この制度は一体何のための制度でしょう? 結婚資金のため? 自動車や住宅を買うため? いずれも答えはノーです。

目的はたった一つ、老後の生活資金のためです。

使う目的が多様な場合であれば、引き出せないというのはデメリットとなりますが、最初から目的が「老後資金のため」と決まっているのであれば、引き出せないのはむしろメリットと考えた方がいいと思います。

もしこれが簡単に引き出せるのであれば、老後生活に向けた資金作りはかなり難しくなるでしょう。

なぜかと言えば、普通の人は老後の蓄えを若い頃から考えて積み立てていくなどということはなかなかできないからです。誰だって将来の生活の安定のために今の生活の楽しみ、例えば旅行や買い物といったことを削るというのはつらいことです。

これは心理学で「双曲割引」と言われ、遠い将来のために今の楽しみを犠牲にするということは困難だとされています。でも老後の生活は確実にやってきます。会社を辞めて働けなくなる時は誰にも必ず訪れるのです。

そんな時のために備えるのが年金制度です。

国の年金も会社の退職金・年金も、個人が自分の心掛けで老後に向けて資産作りをするのが難しいからこそ考えられた制度なのです。

そうした企業年金の一つである確定拠出年金ですから、60歳まで引き出せないようにしているのはある意味当然だと言えます。資産を作る大原則はお金を入れる時は簡単に、出す時は難しくということですから、放っておいても会社が積立ててくれ、出すのは60歳まで制限されるという仕組みは老後に向けた資産形成の制度としては最適と言ってもいいでしょう。

またこれは、定期預金が中途解約できないというようなレベルではなく、本当にいかなる理由があっても引き出すことはできません。

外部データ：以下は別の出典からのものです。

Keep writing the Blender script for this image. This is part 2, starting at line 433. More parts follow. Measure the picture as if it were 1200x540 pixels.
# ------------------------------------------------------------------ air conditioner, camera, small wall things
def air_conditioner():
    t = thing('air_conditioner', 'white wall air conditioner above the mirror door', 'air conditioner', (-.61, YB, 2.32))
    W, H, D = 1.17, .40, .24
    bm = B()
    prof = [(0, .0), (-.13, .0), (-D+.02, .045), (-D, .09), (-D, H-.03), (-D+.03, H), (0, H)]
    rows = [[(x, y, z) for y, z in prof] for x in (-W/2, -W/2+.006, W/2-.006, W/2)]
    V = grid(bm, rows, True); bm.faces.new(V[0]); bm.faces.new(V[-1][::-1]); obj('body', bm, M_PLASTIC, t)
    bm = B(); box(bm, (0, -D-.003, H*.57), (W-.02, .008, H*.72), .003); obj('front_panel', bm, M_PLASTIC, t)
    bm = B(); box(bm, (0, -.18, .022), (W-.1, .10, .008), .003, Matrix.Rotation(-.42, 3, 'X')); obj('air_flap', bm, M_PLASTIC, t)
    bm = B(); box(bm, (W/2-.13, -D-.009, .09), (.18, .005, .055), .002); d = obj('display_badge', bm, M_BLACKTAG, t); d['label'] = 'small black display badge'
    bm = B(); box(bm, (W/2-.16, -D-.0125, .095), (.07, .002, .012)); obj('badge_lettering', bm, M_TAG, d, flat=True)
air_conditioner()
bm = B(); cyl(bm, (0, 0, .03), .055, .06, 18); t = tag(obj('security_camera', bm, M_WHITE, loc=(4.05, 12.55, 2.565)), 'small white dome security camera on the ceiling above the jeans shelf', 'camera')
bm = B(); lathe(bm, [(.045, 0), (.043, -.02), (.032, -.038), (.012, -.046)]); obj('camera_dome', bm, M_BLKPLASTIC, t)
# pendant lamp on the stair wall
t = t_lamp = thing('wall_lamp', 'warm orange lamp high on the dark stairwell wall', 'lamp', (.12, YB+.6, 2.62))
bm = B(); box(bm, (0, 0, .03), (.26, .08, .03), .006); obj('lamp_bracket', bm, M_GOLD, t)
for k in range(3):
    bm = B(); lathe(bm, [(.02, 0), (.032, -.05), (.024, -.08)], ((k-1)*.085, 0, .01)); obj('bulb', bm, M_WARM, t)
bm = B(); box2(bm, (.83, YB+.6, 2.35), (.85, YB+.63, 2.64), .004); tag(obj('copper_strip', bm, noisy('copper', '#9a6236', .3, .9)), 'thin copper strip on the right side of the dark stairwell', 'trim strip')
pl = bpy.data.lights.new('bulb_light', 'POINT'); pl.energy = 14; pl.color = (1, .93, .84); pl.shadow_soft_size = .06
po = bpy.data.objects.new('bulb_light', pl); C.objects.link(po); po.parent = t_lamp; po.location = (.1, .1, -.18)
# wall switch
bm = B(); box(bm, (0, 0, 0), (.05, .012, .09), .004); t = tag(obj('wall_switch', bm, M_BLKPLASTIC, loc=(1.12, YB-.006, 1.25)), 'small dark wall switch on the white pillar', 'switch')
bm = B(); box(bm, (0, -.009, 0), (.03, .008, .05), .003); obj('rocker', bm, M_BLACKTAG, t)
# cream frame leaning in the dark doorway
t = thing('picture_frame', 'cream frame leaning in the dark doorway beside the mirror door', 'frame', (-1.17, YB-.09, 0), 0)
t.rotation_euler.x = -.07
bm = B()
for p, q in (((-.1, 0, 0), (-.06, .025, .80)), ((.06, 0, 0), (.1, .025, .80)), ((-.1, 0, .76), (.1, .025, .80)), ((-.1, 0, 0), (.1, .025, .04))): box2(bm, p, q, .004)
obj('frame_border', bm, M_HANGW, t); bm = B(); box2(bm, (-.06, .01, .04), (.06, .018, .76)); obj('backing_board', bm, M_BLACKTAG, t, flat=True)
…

かつて東日本大震災が起きた時ですら、一時的な引出しを認めるかどうかがかなり議論されたことを記憶しています。そういうかなり厳しい制約があるからこそ、老後資金の形成にとっては非常に頼もしい制度であるということが言えるのではないでしょうか。

「引き出せない」ということは実は大きなメリットであるということを知っておいた方がいいでしょう。